The closure's Edge-Seal performs two important functions. Essentially a flange molded into the spot where the neck finish contacts the cap, it provides more surface contact area for the liner, which means a better seal. This flange also creates a secure barrier to keep water from being drawn between the container's neck finish and the closure during cooling. If water is allowed to enter, it forms a puddle on top of the foil--not exactly the kind of presentation Seneca has in mind.

"We're very pleased with the induction-sealing equipment," says Lammers. "The Enercon people have been good to work with, too."

To cool the filled and capped bottles, Seneca uses a submersion water cooler. "We did a lot of work in our cooling area to accommodate the plastic bottles," says Malecha. "Nothing exotic, just a bunch of maintenance guys sketching things out and getting more cooling capacity to the unit."

Because cooling is more efficient, the time required in the cooling unit is minimized. That means PET bottles can be filled at the same rate as their glass equivalents. "We sustain a steady rate of one-hundred-and-fifteen bottles per minute," says Malecha.

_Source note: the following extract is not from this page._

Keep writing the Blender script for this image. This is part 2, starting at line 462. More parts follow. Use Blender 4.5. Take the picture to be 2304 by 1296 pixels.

One key modification to the cooler was the addition of a water-level detector and a tank that holds displaced water. When glass was run exclusively on the line, the water level in the cooler wasn't critical. Regardless of the number of bottles in the 50'-long cooler at any one time, there was enough water to accommodate them all. Because of their weight, glass bottles entered the cooling bath and sat firmly on a mesh chain conveyor during their 20- or 30-minute ride through the water.

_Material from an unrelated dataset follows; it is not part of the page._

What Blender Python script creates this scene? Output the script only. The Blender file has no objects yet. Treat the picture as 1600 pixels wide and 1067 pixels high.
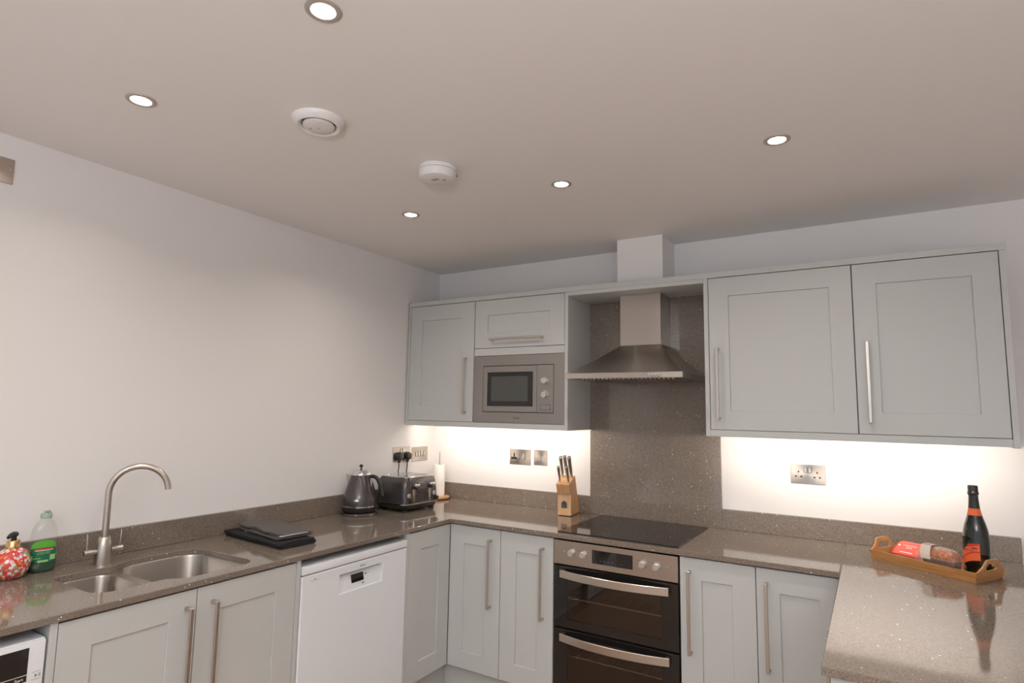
import bpy, bmesh, math, random
from mathutils import Vector, Matrix, noise
R = math.radians
PI = math.pi
random.seed(7)
sc = bpy.context.scene
col = sc.collection

# ------------------------------------------------------------------ camera, world, exposure
cam_data = bpy.data.cameras.new('camera')
cam = bpy.data.objects.new('camera', cam_data)
col.objects.link(cam)
YAW, PITCH, ROLL, FPX = 0.5471401, 0.1141268, 0.0167786, 922.0843
_f = Vector((-math.sin(YAW) * math.cos(PITCH), math.cos(YAW) * math.cos(PITCH), math.sin(PITCH)))
_r0 = Vector((math.cos(YAW), math.sin(YAW), 0)); _u0 = _r0.cross(_f)
_r = math.cos(ROLL) * _r0 + math.sin(ROLL) * _u0
_u = -math.sin(ROLL) * _r0 + math.cos(ROLL) * _u0
cam.matrix_world = Matrix(((_r.x, _u.x, -_f.x, 2.5328), (_r.y, _u.y, -_f.y, -3.18299),
                           (_r.z, _u.z, -_f.z, 1.4803), (0, 0, 0, 1)))
cam_data.sensor_width = 36.0
cam_data.sensor_fit = 'HORIZONTAL'
cam_data.lens = 36.0 * FPX / 1600.0
cam_data.clip_start = 0.02
sc.camera = cam

world = bpy.data.worlds.new('sky'); sc.world = world
world.use_nodes = True
_bg = world.node_tree.nodes['Background']
_bg.inputs[0].default_value = (0.80, 0.89, 1.0, 1)
_bg.inputs[1].default_value = 1.6
sc.view_settings.view_transform = 'Standard'
sc.view_settings.look = 'None'
sc.view_settings.gamma = 1.0
sc.view_settings.use_curve_mapping = False
sc.view_settings.exposure = -0.46
LAMP_W = 4.0            # each ceiling downlight
LAMP_COL = (1.0, 0.91, 0.83)
STRIP_E = 175.0           # under-cabinet strips
FILL_W = 150.0        # added fill uplighter, unseen behind the camera
STRIP_COL = (1.0, 0.88, 0.77)

# ------------------------------------------------------------------ materials
def new_mat(name):
    m = bpy.data.materials.new(name); m.use_nodes = True
    nt = m.node_tree
    return m, nt, nt.nodes['Principled BSDF']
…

Light-weight plastic containers, however, are more buoyant. When a small number of bottles are conveyed into the water, they could float up from the mesh conveyor to the surface of the water. If they lose contact with the conveyor, that can cause problems at the discharge end. Plus, there's no easy way to upright the bottles as they leave the bath.

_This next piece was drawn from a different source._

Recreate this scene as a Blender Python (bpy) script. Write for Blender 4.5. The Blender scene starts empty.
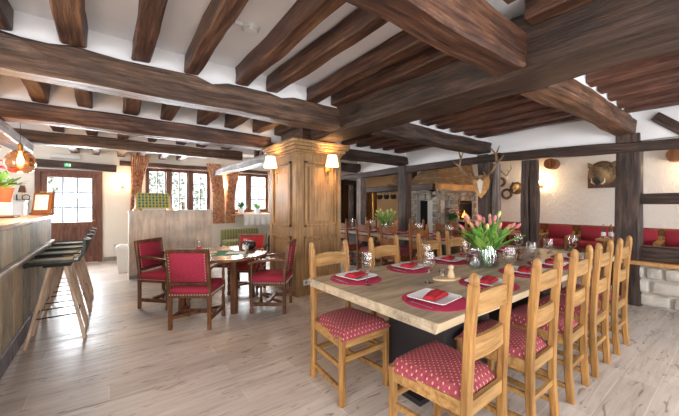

The solution is to make sure the cooler never contains enough water for the bottles to float. Seneca accomplishes this by using a water-level-detection unit. It drains excess water into an adjacent tank when the number of incoming bottles is low, and it quickly draws water back into the cooler when needed. As long as the water level is maintained below the bottle's cap, the bouyancy never becomes a problem.

Versatile labeler

Exiting the cooling unit, bottles pass through air blowers that remove most of the water. Then the bottles enter a Futura 20-P Executive labeler from B & J Machinery (Cincinnati, OH). It replaced a machine that applied full-wrap labels to the glass bottles, an approach that couldn't be used for the plastic pinch-grip container. The new labeler handles both cold-glue front-and-back labeling for plastic bottles and full-wrap labels applied with hot melt to glass.

"Because the plastic bottle has the hand grips, it has to be oriented before labels are applied," says Malecha. "Otherwise the labels wind up in some pretty funny places. One thing we heard about this labeler is that it's good at detecting the notch on the bottom of the bottle that makes orientation possible. It's true, too. Things are running well."

Bottles enter the labeler via feed screw and starwheel and settle on one of 20 platforms. Orienting is accomplished in the feed screw, which is roughly 6' long. Opposite the screw is a guide rail that holds bottles up against the screw. Bottles are made to rotate while in the grip of the screw until the notch at each bottle's base engages an orientation rail. Once there, the bottle ceases to rotate and is handed off to a starwheel that maintains orientation mechanically.

Front labels are attached first and back labels second. But as Malecha explains, the machine handles far more than just front and back labeling.

"We bought appropriate change parts for the forty-eight ounce pinch grip, parts for another plastic bottle [not in use yet], and parts for full-wrap labels on three sizes of glass: fifteen, twenty-four and twenty-five ounces. So the machine as it sits out there has change parts for five different bottles."

Easy changeover

Changeover from glass to plastic or vice versa is aided by no-tool changeover features. For example, roller stations that apply the hot melt for wraparound labeling of glass are height-adjustable by means of knobs. Cold glue labeling stations are similarily height-adjustable. Malecha estimates changeover from glass to plastic or vice versa takes about an hour. "We do it off-shift," he adds.

Dud detection is next in line, performed by a Turbo Trak Pressure Vacuum analyzer from TapTone® (North Falmouth, MA). It employs an electromagnetic proximity sensor that measures the curvature of the induction-sealed foil liner. Once the apple sauce has been cooled, a vacuum created inside the jar will cause the foil membrane to be sucked down slightly into the bottle. If the liner isn't properly sealed, the liner won't adopt the concave shape. The sensor will detect that and send a signal to reject the container.

"Dud detection is a big part of this container conversion," says Malecha. "Everyone said, 'Sure, you can put sauce in a plastic bottle and you can cap it and induction seal and label it.' But the question that kept coming back was, 'What do you do to make sure your seals are good?' We needed a system to kick a bad seal out should there be one, and this is it.

"What's really intriguing to us," he continues, "is that the same system also inspects the metal lug closure on the glass jars. We select a preprogrammed function and the dud detector automatically adjusts to accommodate that bottle. TapTone did a really nice job helping us to set it all up."

In fact, that spirit of teamwork permeated the whole project, says Malecha. "We had great input from container and machinery suppliers as well as our own people from corporate and local. People rolled up their sleeves and went to work on this one."

No wonder the glass-to-plastic conversion is succeeding.